======== Task material

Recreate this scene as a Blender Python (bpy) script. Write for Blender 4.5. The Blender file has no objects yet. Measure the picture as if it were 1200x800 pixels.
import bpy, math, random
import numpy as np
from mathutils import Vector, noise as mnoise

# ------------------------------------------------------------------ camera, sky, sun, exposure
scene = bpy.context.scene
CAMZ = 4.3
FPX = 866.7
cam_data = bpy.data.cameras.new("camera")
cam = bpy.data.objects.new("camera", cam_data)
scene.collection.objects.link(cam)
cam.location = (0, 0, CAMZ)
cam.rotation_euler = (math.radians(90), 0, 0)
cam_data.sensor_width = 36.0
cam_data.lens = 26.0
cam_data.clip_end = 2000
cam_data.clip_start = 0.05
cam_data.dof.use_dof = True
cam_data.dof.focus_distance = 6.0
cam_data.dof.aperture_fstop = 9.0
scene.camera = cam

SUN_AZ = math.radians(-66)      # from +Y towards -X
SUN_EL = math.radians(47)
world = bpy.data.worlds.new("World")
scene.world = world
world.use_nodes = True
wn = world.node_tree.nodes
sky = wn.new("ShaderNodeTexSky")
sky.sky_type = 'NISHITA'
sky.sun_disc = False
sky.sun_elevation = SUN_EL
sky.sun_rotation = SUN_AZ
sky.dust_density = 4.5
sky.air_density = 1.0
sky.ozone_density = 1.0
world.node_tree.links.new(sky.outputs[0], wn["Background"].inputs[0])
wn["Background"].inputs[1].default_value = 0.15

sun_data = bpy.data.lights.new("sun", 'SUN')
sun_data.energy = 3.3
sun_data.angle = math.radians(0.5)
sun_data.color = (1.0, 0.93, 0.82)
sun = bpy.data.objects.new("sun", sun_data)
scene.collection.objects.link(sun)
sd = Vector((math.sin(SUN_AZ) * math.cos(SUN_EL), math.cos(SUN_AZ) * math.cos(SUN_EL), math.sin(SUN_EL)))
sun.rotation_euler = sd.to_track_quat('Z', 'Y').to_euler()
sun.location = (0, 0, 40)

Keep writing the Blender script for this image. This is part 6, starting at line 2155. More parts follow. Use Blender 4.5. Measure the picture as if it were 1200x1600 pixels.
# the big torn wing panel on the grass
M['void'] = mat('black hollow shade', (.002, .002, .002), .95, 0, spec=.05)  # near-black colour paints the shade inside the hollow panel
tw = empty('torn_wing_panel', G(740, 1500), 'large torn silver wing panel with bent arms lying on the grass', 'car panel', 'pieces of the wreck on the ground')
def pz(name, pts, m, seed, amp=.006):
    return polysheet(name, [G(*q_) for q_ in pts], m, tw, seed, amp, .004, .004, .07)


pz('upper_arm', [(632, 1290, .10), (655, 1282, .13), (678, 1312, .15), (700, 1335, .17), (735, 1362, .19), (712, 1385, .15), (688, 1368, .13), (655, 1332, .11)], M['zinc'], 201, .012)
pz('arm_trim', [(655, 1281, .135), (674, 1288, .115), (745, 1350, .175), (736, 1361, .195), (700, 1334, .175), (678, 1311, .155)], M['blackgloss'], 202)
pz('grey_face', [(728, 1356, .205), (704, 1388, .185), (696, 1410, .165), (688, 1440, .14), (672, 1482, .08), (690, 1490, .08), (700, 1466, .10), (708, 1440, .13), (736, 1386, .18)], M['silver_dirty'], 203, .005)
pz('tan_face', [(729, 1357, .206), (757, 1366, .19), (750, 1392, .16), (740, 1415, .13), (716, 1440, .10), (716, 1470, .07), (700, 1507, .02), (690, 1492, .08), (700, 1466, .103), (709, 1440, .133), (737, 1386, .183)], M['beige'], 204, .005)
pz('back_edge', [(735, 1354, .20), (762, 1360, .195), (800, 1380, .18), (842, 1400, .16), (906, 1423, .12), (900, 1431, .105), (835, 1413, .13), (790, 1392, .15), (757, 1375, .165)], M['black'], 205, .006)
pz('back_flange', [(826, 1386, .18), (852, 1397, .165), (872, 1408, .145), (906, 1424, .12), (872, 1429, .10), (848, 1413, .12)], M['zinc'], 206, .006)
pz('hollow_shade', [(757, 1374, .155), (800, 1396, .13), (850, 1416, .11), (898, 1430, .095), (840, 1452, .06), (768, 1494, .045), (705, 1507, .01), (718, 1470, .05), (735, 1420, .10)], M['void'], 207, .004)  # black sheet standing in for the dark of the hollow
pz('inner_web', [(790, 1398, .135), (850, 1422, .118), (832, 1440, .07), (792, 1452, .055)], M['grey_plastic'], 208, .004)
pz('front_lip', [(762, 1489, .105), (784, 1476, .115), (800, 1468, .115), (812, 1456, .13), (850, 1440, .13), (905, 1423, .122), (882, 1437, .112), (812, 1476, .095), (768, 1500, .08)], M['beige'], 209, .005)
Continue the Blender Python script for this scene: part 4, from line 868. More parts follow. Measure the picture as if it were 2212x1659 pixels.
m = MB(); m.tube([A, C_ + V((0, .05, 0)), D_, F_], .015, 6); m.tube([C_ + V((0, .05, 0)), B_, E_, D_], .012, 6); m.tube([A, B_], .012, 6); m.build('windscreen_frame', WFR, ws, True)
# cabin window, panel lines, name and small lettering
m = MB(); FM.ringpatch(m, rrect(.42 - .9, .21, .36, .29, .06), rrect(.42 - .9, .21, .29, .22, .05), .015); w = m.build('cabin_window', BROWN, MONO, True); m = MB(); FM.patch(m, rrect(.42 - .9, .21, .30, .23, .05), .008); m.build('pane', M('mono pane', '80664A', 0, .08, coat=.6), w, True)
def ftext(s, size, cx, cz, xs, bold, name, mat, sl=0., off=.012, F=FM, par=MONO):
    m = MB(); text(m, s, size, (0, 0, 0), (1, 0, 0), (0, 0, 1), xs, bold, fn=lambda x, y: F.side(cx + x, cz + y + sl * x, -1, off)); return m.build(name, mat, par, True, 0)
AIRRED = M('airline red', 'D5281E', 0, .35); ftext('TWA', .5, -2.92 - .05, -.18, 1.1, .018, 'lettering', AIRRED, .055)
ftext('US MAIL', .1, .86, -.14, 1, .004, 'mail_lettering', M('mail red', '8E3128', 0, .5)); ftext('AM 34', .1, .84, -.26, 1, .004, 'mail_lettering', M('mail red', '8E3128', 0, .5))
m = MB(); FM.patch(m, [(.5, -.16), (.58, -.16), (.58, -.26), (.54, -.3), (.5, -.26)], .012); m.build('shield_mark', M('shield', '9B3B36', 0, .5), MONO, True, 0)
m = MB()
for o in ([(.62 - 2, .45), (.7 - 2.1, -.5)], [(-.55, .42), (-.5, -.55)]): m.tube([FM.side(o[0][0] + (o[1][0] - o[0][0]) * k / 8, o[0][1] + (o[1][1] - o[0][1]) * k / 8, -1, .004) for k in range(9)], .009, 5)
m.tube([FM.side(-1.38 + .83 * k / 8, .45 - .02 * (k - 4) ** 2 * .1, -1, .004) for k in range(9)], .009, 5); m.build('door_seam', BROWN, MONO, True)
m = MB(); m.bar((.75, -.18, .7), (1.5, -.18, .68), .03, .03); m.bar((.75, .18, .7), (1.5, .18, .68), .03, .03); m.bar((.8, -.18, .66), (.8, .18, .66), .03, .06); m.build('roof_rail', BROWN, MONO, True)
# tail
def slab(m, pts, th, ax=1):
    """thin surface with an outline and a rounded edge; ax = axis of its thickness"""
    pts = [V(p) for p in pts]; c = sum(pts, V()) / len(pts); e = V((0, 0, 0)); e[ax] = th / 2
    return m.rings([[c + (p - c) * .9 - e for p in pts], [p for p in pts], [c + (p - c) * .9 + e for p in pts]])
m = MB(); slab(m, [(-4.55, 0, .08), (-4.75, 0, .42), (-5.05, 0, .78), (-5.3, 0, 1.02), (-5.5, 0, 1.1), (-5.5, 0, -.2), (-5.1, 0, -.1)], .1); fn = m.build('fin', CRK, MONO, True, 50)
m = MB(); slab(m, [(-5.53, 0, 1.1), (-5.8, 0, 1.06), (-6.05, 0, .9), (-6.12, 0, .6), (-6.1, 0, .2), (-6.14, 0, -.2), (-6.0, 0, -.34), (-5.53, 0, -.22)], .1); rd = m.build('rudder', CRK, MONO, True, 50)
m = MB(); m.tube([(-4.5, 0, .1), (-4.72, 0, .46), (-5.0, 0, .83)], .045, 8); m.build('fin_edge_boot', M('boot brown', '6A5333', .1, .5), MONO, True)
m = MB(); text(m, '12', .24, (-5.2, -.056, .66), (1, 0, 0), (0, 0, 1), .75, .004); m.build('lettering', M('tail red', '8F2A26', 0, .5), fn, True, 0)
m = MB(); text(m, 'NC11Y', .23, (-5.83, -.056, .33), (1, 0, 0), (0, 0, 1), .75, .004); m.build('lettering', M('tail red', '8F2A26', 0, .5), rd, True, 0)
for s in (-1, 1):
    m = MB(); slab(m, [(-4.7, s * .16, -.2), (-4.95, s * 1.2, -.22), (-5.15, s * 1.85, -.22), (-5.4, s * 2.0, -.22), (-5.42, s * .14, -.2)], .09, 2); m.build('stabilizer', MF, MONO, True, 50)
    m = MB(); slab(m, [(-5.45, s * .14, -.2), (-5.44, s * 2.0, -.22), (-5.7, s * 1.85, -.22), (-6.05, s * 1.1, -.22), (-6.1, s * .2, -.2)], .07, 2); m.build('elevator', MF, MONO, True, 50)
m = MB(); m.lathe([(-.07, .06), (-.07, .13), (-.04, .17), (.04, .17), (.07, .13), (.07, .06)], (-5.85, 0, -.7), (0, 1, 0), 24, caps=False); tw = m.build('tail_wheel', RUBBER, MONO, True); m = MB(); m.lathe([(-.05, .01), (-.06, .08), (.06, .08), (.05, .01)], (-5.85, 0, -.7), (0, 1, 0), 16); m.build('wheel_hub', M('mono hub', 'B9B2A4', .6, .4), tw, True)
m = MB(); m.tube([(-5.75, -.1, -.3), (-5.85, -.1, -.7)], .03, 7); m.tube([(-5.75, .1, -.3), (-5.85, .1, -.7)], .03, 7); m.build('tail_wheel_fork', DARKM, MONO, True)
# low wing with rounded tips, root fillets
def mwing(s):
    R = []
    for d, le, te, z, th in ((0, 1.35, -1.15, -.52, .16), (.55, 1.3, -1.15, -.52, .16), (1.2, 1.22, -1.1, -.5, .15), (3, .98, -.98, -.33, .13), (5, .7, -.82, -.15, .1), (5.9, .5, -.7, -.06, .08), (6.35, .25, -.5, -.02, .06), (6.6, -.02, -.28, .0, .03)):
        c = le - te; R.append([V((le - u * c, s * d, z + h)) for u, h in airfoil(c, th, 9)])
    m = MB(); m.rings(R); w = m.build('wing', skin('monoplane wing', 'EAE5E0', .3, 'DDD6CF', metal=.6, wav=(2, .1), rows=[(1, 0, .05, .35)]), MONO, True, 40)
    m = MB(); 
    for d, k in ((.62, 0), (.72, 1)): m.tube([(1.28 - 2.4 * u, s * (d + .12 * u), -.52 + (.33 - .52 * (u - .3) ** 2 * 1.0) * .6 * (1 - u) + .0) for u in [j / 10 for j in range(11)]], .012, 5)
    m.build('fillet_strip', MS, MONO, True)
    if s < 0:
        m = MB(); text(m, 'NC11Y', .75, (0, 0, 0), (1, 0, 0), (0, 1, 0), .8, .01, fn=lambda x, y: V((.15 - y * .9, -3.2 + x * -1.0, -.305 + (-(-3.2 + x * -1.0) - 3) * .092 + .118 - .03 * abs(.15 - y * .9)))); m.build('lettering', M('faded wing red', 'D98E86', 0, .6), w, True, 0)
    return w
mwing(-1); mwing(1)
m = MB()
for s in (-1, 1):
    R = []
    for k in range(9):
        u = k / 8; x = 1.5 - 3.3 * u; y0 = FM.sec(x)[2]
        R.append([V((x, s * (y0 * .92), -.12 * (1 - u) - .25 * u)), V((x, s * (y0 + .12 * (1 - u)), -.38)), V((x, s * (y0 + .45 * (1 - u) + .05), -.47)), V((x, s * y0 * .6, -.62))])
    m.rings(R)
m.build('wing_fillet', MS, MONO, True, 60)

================

● **Objective**
Everything from the first line above up to and including the line that contains "scene.camera = cam" should be printed exactly; please print only that.

● **Final result**
Recreate this scene as a Blender Python (bpy) script. Write for Blender 4.5. The Blender file has no objects yet. Measure the picture as if it were 1200x800 pixels.
import bpy, math, random
import numpy as np
from mathutils import Vector, noise as mnoise

# ------------------------------------------------------------------ camera, sky, sun, exposure
scene = bpy.context.scene
CAMZ = 4.3
FPX = 866.7
cam_data = bpy.data.cameras.new("camera")
cam = bpy.data.objects.new("camera", cam_data)
scene.collection.objects.link(cam)
cam.location = (0, 0, CAMZ)
cam.rotation_euler = (math.radians(90), 0, 0)
cam_data.sensor_width = 36.0
cam_data.lens = 26.0
cam_data.clip_end = 2000
cam_data.clip_start = 0.05
cam_data.dof.use_dof = True
cam_data.dof.focus_distance = 6.0
cam_data.dof.aperture_fstop = 9.0
scene.camera = cam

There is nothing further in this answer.